O voto divergente de Luiz Fux, no entanto, expôs tensões dentro do próprio Supremo. Em quase 14 horas de leitura, o ministro absolveu Jair Bolsonaro e outros cinco réus por crimes contra a democracia, condenando apenas Mauro Cid e Walter Braga Netto por tentativa de abolição do Estado Democrático de Direito. Além disso, defendeu a nulidade de todo o processo, por entender que o STF não seria a instância competente para julgar a ação. A posição destoou não só do conjunto de provas já reconhecidas pelos demais ministros, mas também da mensagem de coesão institucional que o julgamento projetava.
O que esperar de 2026
Para os especialistas ouvidos pela reportagem, o julgamento do núcleo central da tentativa de golpe deixa lições importantes para o futuro, especialmente diante das eleições de 2026.
Arthur Mello avalia que ainda persiste na sociedade brasileira um discurso de caráter antidemocrático. Ele ressalta que candidaturas que tentem capitalizar sobre ataques às instituições ou colocar em dúvida a lisura do processo eleitoral precisarão arcar com maior responsabilidade: “Não se trata de meras opiniões. Quando um candidato questiona a confiança nas urnas eletrônicas ou defende pautas golpistas, isso pode ser considerado um atentado à democracia”, afirmou.
Na mesma direção, Paulo Roberto chama atenção para a necessidade de articulação das forças democráticas. Para ele, embora parte do eleitorado siga radicalmente alinhada a pautas antidemocráticas — inclusive defendendo anistia para envolvidos nos ataques de 8 de janeiro —, há espaço para reorganizar o debate político.

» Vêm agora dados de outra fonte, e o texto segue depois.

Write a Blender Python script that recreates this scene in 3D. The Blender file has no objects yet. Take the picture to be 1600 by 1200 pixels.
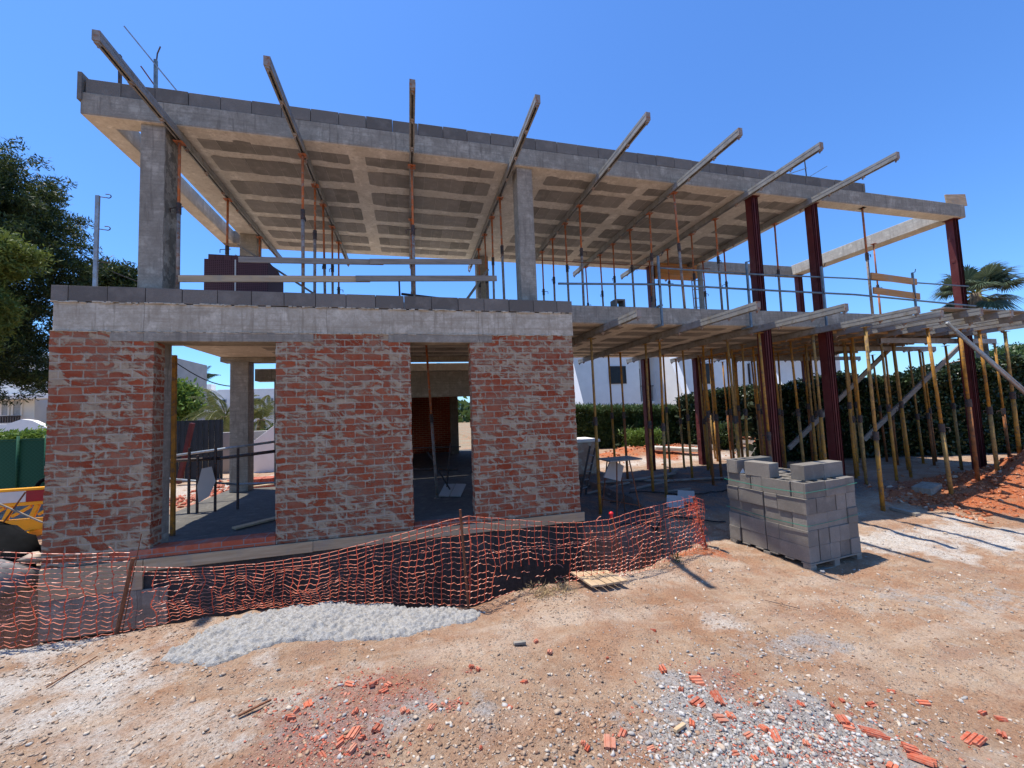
import bpy, math, random
import numpy as np
from mathutils import Vector, Matrix
R = math.radians
random.seed(7)
rng = np.random.default_rng(11)
scene = bpy.context.scene
col = scene.collection

# ------------------------------------------------------------ camera
F_PX, YAW, PITCH, ROLL = 629.29, 0.250464, 0.066047, -0.0389346
CAM = Vector((0, 0, 1.6))
r_ = Vector((math.cos(YAW), -math.sin(YAW), 0)); fw = Vector((math.sin(YAW), math.cos(YAW), 0)); up = Vector((0, 0, 1))
FW = fw*math.cos(PITCH) + up*math.sin(PITCH); U2 = up*math.cos(PITCH) - fw*math.sin(PITCH)
RR = r_*math.cos(ROLL) + U2*math.sin(ROLL); UU = U2*math.cos(ROLL) - r_*math.sin(ROLL)
cd = bpy.data.cameras.new('camera'); cam = bpy.data.objects.new('camera', cd); col.objects.link(cam)
cam.matrix_world = Matrix(((RR.x, UU.x, -FW.x, CAM.x), (RR.y, UU.y, -FW.y, CAM.y), (RR.z, UU.z, -FW.z, CAM.z), (0, 0, 0, 1)))
cd.sensor_width = 36; cd.lens = 36*F_PX/1600; cd.clip_end = 3000; cd.clip_start = 0.05
scene.camera = cam
# ------------------------------------------------------------ sky, sun, exposure
SUN_EL = 72.0
sh = Vector((0.235, -0.15, -1.0)).normalized()            # direction the light travels
SUN_EL = math.degrees(math.asin(-sh.z)); az = math.atan2(-sh.x, -sh.y)   # azimuth of the sun from +Y towards +X
w = bpy.data.worlds.new('World'); scene.world = w; w.use_nodes = True
wn = w.node_tree; bg = wn.nodes['Background']; sky = wn.nodes.new('ShaderNodeTexSky')
sky.sky_type = 'NISHITA'; sky.sun_disc = False; sky.sun_elevation = R(SUN_EL); sky.sun_rotation = az
sky.air_density = 1.1; sky.dust_density = 0.35; sky.ozone_density = 2.0
tint = wn.nodes.new('ShaderNodeMix'); tint.data_type = 'RGBA'; tint.blend_type = 'MULTIPLY'; tint.inputs[0].default_value = 1
tint.inputs[7].default_value = (0.60, 1.0, 1.55, 1)
wn.links.new(sky.outputs[0], tint.inputs[6]); wn.links.new(tint.outputs[2], bg.inputs[0]); bg.inputs[1].default_value = 0.105
sd = bpy.data.lights.new('sun', 'SUN'); sd.energy = 4.6; sd.angle = R(0.5); sd.color = (1.0, 0.95, 0.87)
sun = bpy.data.objects.new('sun', sd); col.objects.link(sun)
sun.rotation_euler = sh.to_track_quat('-Z', 'Y').to_euler()
vs = scene.view_settings; vs.view_transform = 'Standard'; vs.look = 'None'; vs.gamma = 1; vs.use_curve_mapping = False
vs.exposure = 0.5

# ------------------------------------------------------------ helpers
def ray(u, v):
    return FW + RR*((u-800)/F_PX) - UU*((v-600)/F_PX)
def onY(u, v, Y): d = ray(u, v); return CAM + d*(Y/d.y)
def onZ(u, v, Z): d = ray(u, v); return CAM + d*((Z-CAM.z)/d.z)
def onX(u, v, X): d = ray(u, v); return CAM + d*(X/d.x)

def srgb(h):
    h = h.lstrip('#'); c = [int(h[i:i+2], 16)/255 for i in (0, 2, 4)]
    return tuple(((x+.055)/1.055)**2.4 if x > .04045 else x/12.92 for x in c) + (1,)

class N:
    """tiny node-graph builder"""
    def __init__(s, name):
        s.m = bpy.data.materials.new(name); s.m.use_nodes = True; s.t = s.m.node_tree
        s.b = s.t.nodes['Principled BSDF']; s.out = s.t.nodes['Material Output']
        s.b.inputs['Specular IOR Level'].default_value = 0.3
        s._co = None
    def n(s, typ, **k):
        x = s.t.nodes.new(typ)
        for a, v in k.items():
            if a in ('i',):
                for kk, vv in v.items():
                    if hasattr(vv, 'is_output'): s.t.links.new(vv, x.inputs[kk])
                    else: x.inputs[kk].default_value = vv
            else: setattr(x, a, v)
        return x
    def link(s, a, b): s.t.links.new(a, b)
    def co(s):
        if s._co is None:
            s._co = s.n('ShaderNodeNewGeometry').outputs['Position']
        return s._co
    def noise(s, scale, detail=4, rough=.55, vec=None, dist=0):
        x = s.n('ShaderNodeTexNoise', i={'Scale': scale, 'Detail': detail, 'Roughness': rough, 'Distortion': dist, 'Vector': vec or s.co()})
        return x.outputs['Fac']
    def ramp(s, f, stops, interp='LINEAR'):
        x = s.n('ShaderNodeValToRGB'); s.link(f, x.inputs[0]); cr = x.color_ramp; cr.interpolation = interp
        while len(cr.elements) < len(stops): cr.elements.new(0.5)
        for e, (p, c) in zip(cr.elements, stops):
            e.position = p; e.color = c if len(c) == 4 else (*c, 1)
        return x.outputs[0]
    def mix(s, f, a, b, mode='MIX'):
        x = s.n('ShaderNodeMix', data_type='RGBA', blend_type=mode)
        for k, v in ((0, f), (6, a), (7, b)):
            if hasattr(v, 'is_output'): s.link(v, x.inputs[k])
            else: x.inputs[k].default_value = v
        return x.outputs[2]
    def math(s, op, a, b=0., clamp=False):
        x = s.n('ShaderNodeMath', operation=op, use_clamp=clamp)
        for k, v in ((0, a), (1, b)):
            if hasattr(v, 'is_output'): s.link(v, x.inputs[k])
            else: x.inputs[k].default_value = v
        return x.outputs[0]
    def mapr(s, v, a, b, c=0., d=1.):
        x = s.n('ShaderNodeMapRange', clamp=True, i={'Value': v, 'From Min': a, 'From Max': b, 'To Min': c, 'To Max': d}); return x.outputs[0]
    def scalev(s, vec, sc):
        x = s.n('ShaderNodeVectorMath', operation='MULTIPLY', i={0: vec, 1: sc}); return x.outputs[0]
    def bump(s, h, strength=.3, dist=.01):
        x = s.n('ShaderNodeBump', i={'Strength': strength, 'Distance': dist, 'Height': h}); s.link(x.outputs[0], s.b.inputs['Normal']); return x
    def color(s, c):
        if hasattr(c, 'is_output'): s.link(c, s.b.inputs['Base Color'])
        else: s.b.inputs['Base Color'].default_value = c
        return s
    def rough(s, r):
        if hasattr(r, 'is_output'): s.link(r, s.b.inputs['Roughness'])
        else: s.b.inputs['Roughness'].default_value = r
        return s

def c3(r, g, b): return (r, g, b, 1)
def simple(name, c, rough=.7, var=.25, scale=6, metal=0, bump=.15, bs=60, spec=.3, dirt=None):
    m = N(name); f = m.noise(scale, 5)
    a = tuple(x*(1-var) for x in c[:3])+(1,); b = tuple(min(1, x*(1+var)) for x in c[:3])+(1,)
    cc = m.ramp(f, [(.3, a), (.7, b)])
    if dirt:
        d = m.noise(scale*2.3, 6, .65); cc = m.mix(m.mapr(d, .5, .62), cc, dirt)
    m.color(cc); m.rough(rough); m.b.inputs['Metallic'].default_value = metal
    m.b.inputs['Specular IOR Level'].default_value = spec
    if bump: m.bump(m.noise(bs, 4), bump, .01)
    return m.m

M = {}
def make_concrete(name, a, b, stain, bands=True, bump=.35):
    m = N(name)
    big = m.noise(1.3, 7, .65); mid = m.noise(7, 7, .7); fine = m.noise(34, 5, .75)
    cc = m.mix(m.mapr(big, .38, .62), a, b)
    cc = m.mix(m.mapr(mid, .42, .62, .5, 0), cc, stain)
    cc = m.mix(m.mapr(fine, .35, .62, .45, 0), cc, stain)
    hi = tuple(min(1, x*1.22) for x in b[:3])+(1,)
    cc = m.mix(m.mapr(m.noise(4.1, 6, .7), .54, .66, 0, .6), cc, hi)
    st = m.noise(3.6, 6, .65, m.scalev(m.co(), (5.0, 5.0, .45)))      # run marks
    cc = m.mix(m.mapr(st, .53, .66, 0, .6), cc, tuple(x*.8 for x in stain[:3])+(1,))
    if bands:
        bd = m.noise(2.4, 7, .7, m.scalev(m.co(), (.45, .45, 11.0)))  # board-form lines
        cc = m.mix(m.mapr(bd, .5, .62, 0, .5), cc, stain)
        # pour and form-panel joints every couple of metres
        sp = m.n('ShaderNodeSeparateXYZ', i={0: m.co()}).outputs[0]
        wob = m.math('MULTIPLY', m.noise(6, 4), .05)
        fr = m.math('FRACT', m.math('MULTIPLY', m.math('ADD', sp, wob), .463))
        jn = m.math('LESS_THAN', m.math('ABSOLUTE', m.math('SUBTRACT', fr, .5)), .0022)
        cc = m.mix(m.math('MULTIPLY', jn, .55), cc, tuple(x*.45 for x in stain[:3])+(1,))
    pit = m.n('ShaderNodeTexVoronoi', i={'Scale': 38., 'Vector': m.co()}).outputs['Distance']
    pf = m.math('MULTIPLY', m.mapr(pit, .05, .14, 1, 0), m.mapr(m.noise(5, 3), .5, .6))
    cc = m.mix(m.math('MULTIPLY', pf, .65), cc, tuple(x*.35 for x in stain[:3])+(1,))
    m.color(cc); m.rough(.9)
    h = m.math('ADD', m.math('MULTIPLY', fine, .6), m.math('MULTIPLY', mid, .8)); h = m.math('SUBTRACT', h, pf)
    m.bump(h, bump, .014)
    return m.m
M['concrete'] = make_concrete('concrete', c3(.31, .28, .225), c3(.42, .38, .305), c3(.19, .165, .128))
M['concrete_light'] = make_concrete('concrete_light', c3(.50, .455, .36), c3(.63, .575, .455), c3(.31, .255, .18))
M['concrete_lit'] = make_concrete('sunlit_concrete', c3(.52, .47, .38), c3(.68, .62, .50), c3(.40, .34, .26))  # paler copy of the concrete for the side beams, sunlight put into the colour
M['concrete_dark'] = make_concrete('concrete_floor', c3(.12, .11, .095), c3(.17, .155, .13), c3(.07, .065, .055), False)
M['footing'] = make_concrete('footing_membrane', c3(.045, .042, .038), c3(.08, .075, .068), c3(.022, .021, .02), False)

def make_block(name, a, b):
    m = N(name)
    isl = m.math('FRACT', m.math('ADD', m.n('ShaderNodeNewGeometry').outputs['Random Per Island'], m.n('ShaderNodeObjectInfo').outputs['Random']))
    cc = m.mix(isl, tuple(x*.9 for x in a[:3])+(1,), tuple(x*1.08 for x in b[:3])+(1,))
    f = m.noise(90, 4, .7); cc = m.mix(m.mapr(f, .35, .7, 0, .5), cc, tuple(x*.62 for x in a[:3])+(1,))
    g = m.noise(5, 4, .6); cc = m.mix(m.mapr(g, .5, .7, 0, .35), cc, tuple(min(1, x*1.45) for x in b[:3])+(1,))
    m.color(cc); m.rough(.95)
    v = m.n('ShaderNodeTexVoronoi', i={'Scale': 150., 'Vector': m.co()}).outputs['Distance']
    m.bump(m.math('ADD', v, f), .6, .006); return m.m
M['block'] = make_block('concrete_block', c3(.21, .185, .155), c3(.27, .242, .205))
M['block_dark'] = make_block('concrete_block_dark', c3(.16, .145, .125), c3(.21, .19, .163))
M['infill'] = make_block('ceiling_infill_block', c3(.235, .215, .18), c3(.32, .29, .25))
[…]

“É fundamental que lideranças, partidos, candidatos e ativistas, da direita à esquerda, se articulem para conter o avanço desse polo antidemocrático. Mais do que defender apenas a democracia, é preciso construir um campo político que respeite as regras constitucionais e avance em projetos de Brasil e demandas que hoje estão secundarizadas pela crise prolongada”, destacou.
Anistia em debate
A repercussão do julgamento também se conecta com os debates em torno da anistia no Congresso. A Câmara dos Deputados aprovou, no último dia 17, o requerimento de urgência para um projeto que concede anistia aos envolvidos em atos antidemocráticos ocorridos a partir de outubro de 2022. A proposta, que ainda não está pronta, mas, segundo a imprensa, baseia-se no projeto de autoria do deputado Marcelo Crivella (Republicanos-RJ), abrangerá não apenas participantes diretos, mas também aqueles que ofereceram apoio por meio de doações, serviços, logística e publicações em mídias sociais e plataformas.

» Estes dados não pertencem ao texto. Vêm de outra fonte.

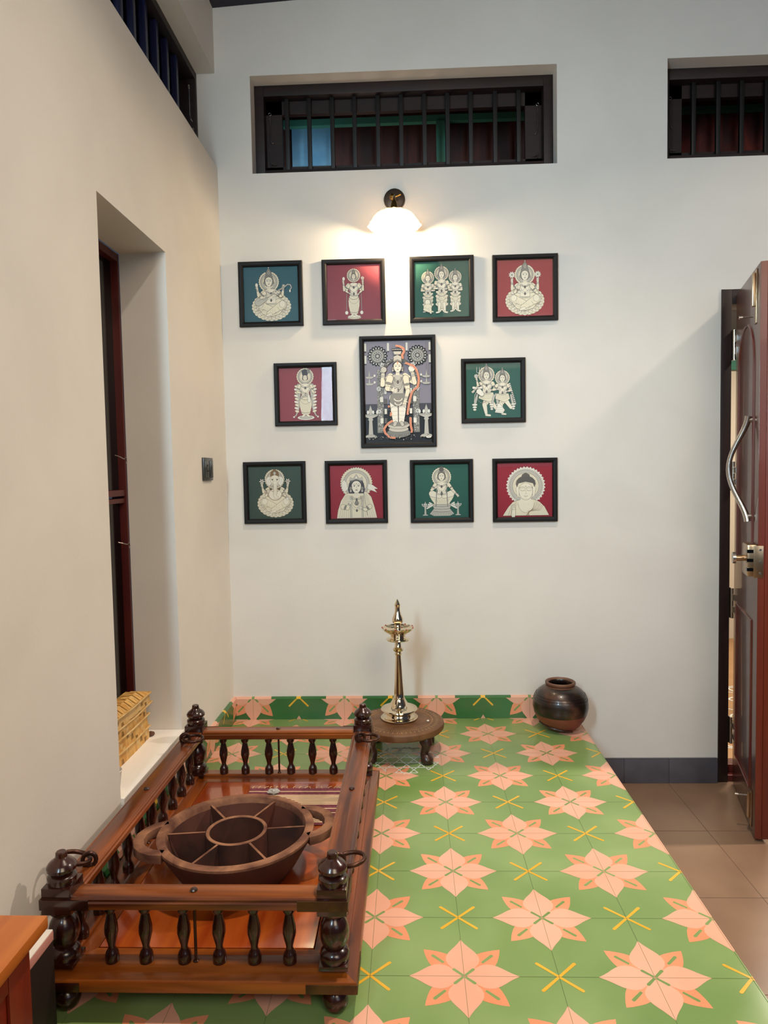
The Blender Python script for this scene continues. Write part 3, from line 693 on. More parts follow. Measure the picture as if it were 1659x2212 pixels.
    def pedestal(s, x, y, rx, ry):
        s.ell(x, y - ry * .7, rx, ry, None, .014); s.ell(x, y, rx * .92, ry * .85, 'skin', .012)
        for i in range(15): t = pi + pi * (i + .5) / 15; s.line([(x + rx * .85 * math.cos(t), y - ry * .35 + ry * .8 * math.sin(t)), (x + rx * .97 * math.cos(t), y - ry * .6 + ry * .9 * math.sin(t))], .008)
    def diya(s, x, y, k):
        s.shape([(x + a * k, y + b * k) for a, b in [(-.2, 0), (.2, 0), (.16, .06), (.07, .10), (.05, .5), (.08, .54), (.05, .58), (.2, .64), (.22, .70), (.04, .70), (.06, .80), (0, .98), (-.06, .80), (-.04, .70), (-.22, .70), (-.2, .64), (-.05, .58), (-.08, .54), (-.05, .5), (-.07, .10), (-.16, .06)]], 'lgrey', .010)
        for q in (-1, -.4, .4, 1): s.put(s.E(x + q * .2 * k, y + .76 * k, .035 * k, .06 * k, 0, 8), 'white')
        s.line([(x - .2 * k, y + .67 * k), (x + .2 * k, y + .67 * k)], .010); s.line([(x - .12 * k, y + .08 * k), (x + .12 * k, y + .08 * k)], .010)
    def standing(s, w=.25, top=.30, bot=-.78, skirt='cream', head_y=.50, hk=.30, hr=.30, sway=0):
        s.halo(0, head_y + .04, hr, 22)
        # skirt
        s.shape([(-w * .75, top - .40), (w * .75, top - .40), (w * 1.05, top - .60), (w * 1.0, -.46), (w * .72, bot + .05), (w * .3, bot), (-w * .3, bot), (-w * .72, bot + .05), (-w * 1.0, -.46), (-w * 1.05, top - .60)], skirt, .014)
        for j in range(7): x = -w * .72 + j * w * .24; s.line([(x * .9, top - .55), (x * 1.15, -.2), (x * .8, bot + .06)], .008, 'grey')
        s.arc(0, top - .40, w * .95, .16, pi, 2 * pi, .018); s.arc(0, top - .44, w * 1.02, .28, pi, 2 * pi, .014, 'grey'); s.arc(0, bot + .12, w * .75, .05, pi, 2 * pi, .022, 'mid')
        for q in (-1, 1): s.limb(q * w * .3, bot - .01, .04, q * w * .55, bot - .05, .035, 'skin', .008)
        s.torso(top, w * .95, .42, False); s.head(0, head_y, hk)

pics = []
def picture(x0, x1, z0, z1, label, bg, draw, fw=.0195, line='line', fill='cream', tall=False, tilt=0):
    cx, cz = (x0 + x1) / 2, (z0 + z1) / 2; W, H = x1 - x0, z1 - z0
    t = thing('picture_frame', label, 'picture', (cx, -.0006, cz), 0, None)
    mb = MB()
    prof = [(0, 0), (0, -.0155), (.002, -.018), (fw * .45, -.0185), (fw - .003, -.0145), (fw, -.012), (fw, 0)]
    P = [(-W / 2, -H / 2), (W / 2, -H / 2), (W / 2, H / 2), (-W / 2, H / 2)]; ins = [(1, 1), (-1, 1), (-1, -1), (1, -1)]
    vs = []; n = len(prof)
    for (px, pz), (ix, iz) in zip(P, ins):
        for a, d in prof: vs.append((px + ix * a, d, pz + iz * a))
    fs = [(c * n + k, ((c + 1) % 4) * n + k, ((c + 1) % 4) * n + (k + 1) % n, c * n + (k + 1) % n) for c in range(4) for k in range(n)]
    mb.add(vs, fs, M_pblack); mb.build('frame', t)
    iw, ih = W / 2 - fw, H / 2 - fw
    sc = iw
    a = Art(0, 0, sc, line, fill); hh = ih / sc
    a.bounds = [(1, 0, 1), (-1, 0, 1), (0, 1, hh), (0, -1, hh)]
    a.mb.add([(-iw, -.0005, -ih), (iw, -.0005, -ih), (iw, -.0005, ih), (-iw, -.0005, ih), (-iw, -.0002, -ih), (iw, -.0002, -ih), (iw, -.0002, ih), (-iw, -.0002, ih)], [(0, 1, 2, 3), (7, 6, 5, 4)], pm(bg))
    draw(a, hh); 
    p = a.mb.build('print', t, smooth=False)
    mb = MB(); mb.add([(-iw, -.0112, -ih), (iw, -.0112, -ih), (iw, -.0112, ih), (-iw, -.0112, ih)], [(0, 1, 2, 3)], M_glass); mb.build('glass', t, smooth=False)
    pics.append(t); return t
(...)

Para o especialista Arthur Mello, a urgência dada a essa medida levanta questionamentos sobre suas reais motivações:
“Se pensarmos especificamente no 8 de janeiro — que é o pretexto usado pelo campo anti-democrático —, a narrativa costuma focar em ‘liberar as senhorinhas com Bíblia’ ou a Débora do Batom, como se fossem essas as pessoas alvo da anistia. Na prática, das mais de 1.000 pessoas julgadas e condenadas pela tentativa de golpe, menos de 150 estão presas. Ou seja, o Congresso está parando o trabalho legislativo do país para tratar de um grupo muito pequeno dentro de um universo de mais de 800 mil pessoas encarceradas.”

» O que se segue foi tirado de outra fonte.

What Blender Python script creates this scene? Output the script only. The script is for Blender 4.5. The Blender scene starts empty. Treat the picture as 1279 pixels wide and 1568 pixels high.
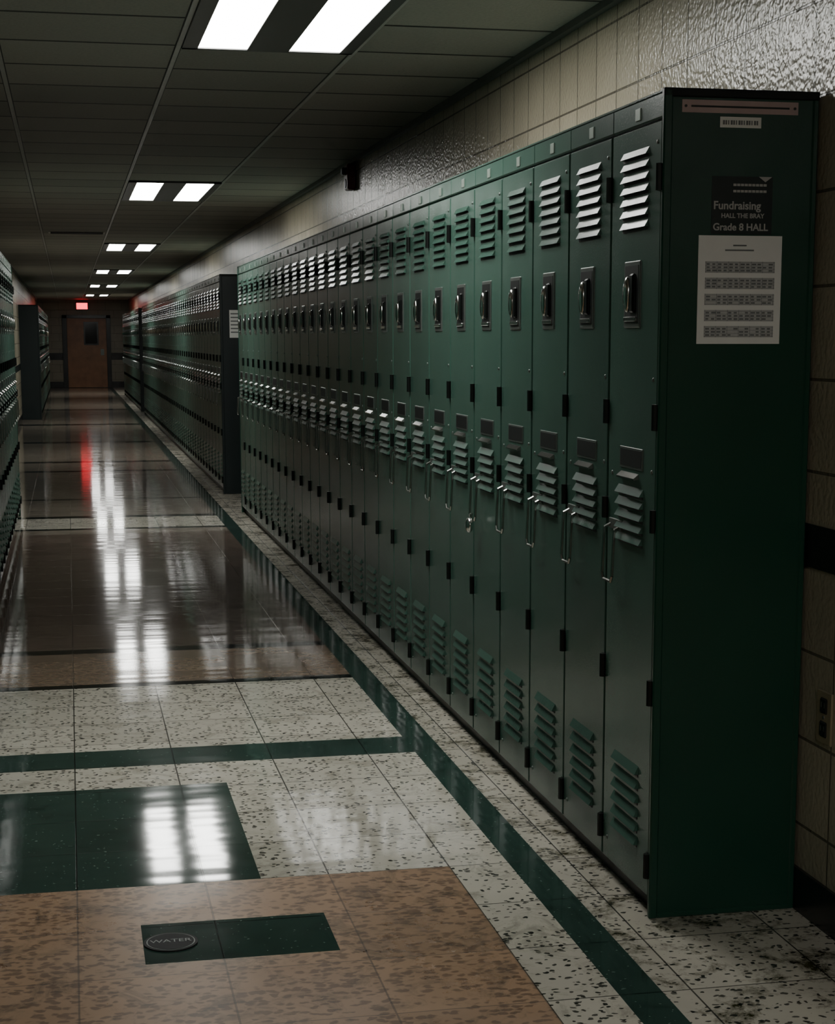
import bpy, bmesh, math, random
from mathutils import Vector, Matrix
random.seed(7)
scene = bpy.context.scene
COL = scene.collection

# ------------------------------------------------------------------ helpers
def new_mat(name):
    m = bpy.data.materials.new(name); m.use_nodes = True
    nt = m.node_tree
    b = nt.nodes.get("Principled BSDF")
    return m, nt, b

def N(nt, t, **kw):
    n = nt.nodes.new(t)
    for k, v in kw.items():
        setattr(n, k, v)
    return n

def L(nt, a, b): nt.links.new(a, b)

def simple(name, col, rough=0.5, metal=0.0, emis=None, es=0.0, noise=0.0, nscale=20, bump=0.0, bscale=80, coat=0.0):
    m, nt, b = new_mat(name)
    b.inputs["Base Color"].default_value = (*col, 1)
    b.inputs["Roughness"].default_value = rough
    b.inputs["Metallic"].default_value = metal
    b.inputs["Coat Weight"].default_value = coat
    tc = N(nt, "ShaderNodeTexCoord")
    if emis:
        b.inputs["Emission Color"].default_value = (*emis, 1)
        b.inputs["Emission Strength"].default_value = es
    if noise > 0:
        nz = N(nt, "ShaderNodeTexNoise"); nz.inputs["Scale"].default_value = nscale
        nz.inputs["Detail"].default_value = 5
        L(nt, tc.outputs["Object"], nz.inputs["Vector"])
        mx = N(nt, "ShaderNodeMix", data_type='RGBA')
        mx.inputs[6].default_value = (*[c * (1 - noise) for c in col], 1)
        mx.inputs[7].default_value = (*[min(1, c * (1 + noise)) for c in col], 1)
        L(nt, nz.outputs["Fac"], mx.inputs[0])
        L(nt, mx.outputs[2], b.inputs["Base Color"])
    if bump > 0:
        nb = N(nt, "ShaderNodeTexNoise"); nb.inputs["Scale"].default_value = bscale
        L(nt, tc.outputs["Object"], nb.inputs["Vector"])
        bp = N(nt, "ShaderNodeBump"); bp.inputs["Strength"].default_value = bump
        bp.inputs["Distance"].default_value = 0.01
        L(nt, nb.outputs["Fac"], bp.inputs["Height"])
        L(nt, bp.outputs["Normal"], b.inputs["Normal"])
    return m

class MB:
    """mesh builder"""
    def __init__(self): self.bm = bmesh.new()
    def box(self, x0, x1, y0, y1, z0, z1, mi=0, bev=0.0):
        r = bmesh.ops.create_cube(self.bm, size=1.0)
        vs = r["verts"]
        for v in vs:
            v.co = Vector(((x0 + x1) / 2 + v.co.x * (x1 - x0), (y0 + y1) / 2 + v.co.y * (y1 - y0), (z0 + z1) / 2 + v.co.z * (z1 - z0)))
        fs = set(f for v in vs for f in v.link_faces)
        for f in fs: f.material_index = mi
        if bev > 0:
            es = list(set(e for v in vs for e in v.link_edges))
            r2 = bmesh.ops.bevel(self.bm, geom=es, offset=bev, segments=1, affect='EDGES', profile=0.5)
            for f in r2["faces"]: f.material_index = mi
    def prism(self, prof, y0, y1, mis):
        """prof: (x,z) list extruded along y; mis: material per side, last = caps"""
        a = [self.bm.verts.new((x, y0, z)) for x, z in prof]
        b = [self.bm.verts.new((x, y1, z)) for x, z in prof]
        n = len(prof)
        for i in range(n):
            j = (i + 1) % n
            f = self.bm.faces.new((a[i], a[j], b[j], b[i])); f.material_index = mis[i]
        f = self.bm.faces.new(a[::-1]); f.material_index = mis[-1]
        f = self.bm.faces.new(b); f.material_index = mis[-1]
    def cyl(self, p0, p1, r, mi=0, seg=8, r2=None):
        p0 = Vector(p0); p1 = Vector(p1); d = p1 - p0
        q = d.to_track_quat('Z', 'Y').to_matrix().to_4x4()
        M = Matrix.Translation((p0 + p1) / 2) @ q
        rr = bmesh.ops.create_cone(self.bm, cap_ends=True, segments=seg, radius1=r, radius2=r if r2 is None else r2, depth=d.length, matrix=M)
        for f in set(f for v in rr["verts"] for f in v.link_faces): f.material_index = mi
    def ball(self, c, s, mi=0):
        M = Matrix.Translation(c) @ Matrix.Diagonal((*s, 1))
        rr = bmesh.ops.create_uvsphere(self.bm, u_segments=12, v_segments=8, radius=1, matrix=M)
        for f in set(f for v in rr["verts"] for f in v.link_faces):
            f.material_index = mi; f.smooth = True
    def mesh(self, name, mats):
        bmesh.ops.recalc_face_normals(self.bm, faces=self.bm.faces[:])
        me = bpy.data.meshes.new(name); self.bm.to_mesh(me); self.bm.free()
        for m in mats: me.materials.append(m)
        return me

def obj(name, me, parent=None, loc=(0, 0, 0), rot=(0, 0, 0)):
    o = bpy.data.objects.new(name, me); COL.objects.link(o)
    o.location = loc; o.rotation_euler = rot
    if parent: o.parent = parent
    return o

def empty(name, loc=(0, 0, 0), rot=(0, 0, 0)):
    e = bpy.data.objects.new(name, None); COL.objects.link(e)
    e.location = loc; e.rotation_euler = rot; e.empty_display_size = 0.1
    return e

def boxobj(name, b, mat, parent=None, bev=0):
    mb = MB(); mb.box(*b, 0, bev)
    return obj(name, mb.mesh(name, [mat]), parent)

# ------------------------------------------------------------------ dimensions
H_CEIL = 2.265
XR = 1.59      # right wall
XLW = -0.74    # left wall
Y0, Y1 = -5.0, 46.5
XF = 1.25      # right locker fronts
XFL = -0.39    # left locker fronts
W = 0.347; LH = 1.80; LD = 0.33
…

Arthur reforça que a proposta se mostra diretamente voltada a beneficiar os principais condenados no julgamento recente — o ex-presidente, os generais, o almirante, a cúpula das Forças Armadas — e se soma a outras iniciativas recentes do Congresso marcadas pela busca de impunidade, como a PEC da blindagem e a nomeação de Eduardo Bolsonaro como líder da minoria na Câmara.
O texto do projeto ainda passará por alterações pelo relator Paulinho da Força (Solidariedade-SP) e precisa de maioria simples para ser aprovado (257 votos), desde que haja quórum mínimo em plenário. Se aprovado na Câmara, seguirá para o Senado, onde o presidente Davi Alcolumbre (União-AP) definirá se tramitará em regime de urgência, o que permitiria levar o texto direto ao plenário, sem passar pelas comissões.
Alcolumbre já se manifestou contrário a uma anistia ampla que beneficie Jair Bolsonaro, defendendo nos bastidores uma alternativa conhecida como “anistia light”, baseada em proposta do senador Rodrigo Pacheco (PSD-MG), que prevê apenas redução de penas. O presidente Luiz Inácio Lula da Silva afirmou que vetará qualquer trecho que inclua o ex-presidente Jair Bolsonaro, cabendo ao Congresso decidir se mantém ou derruba o veto.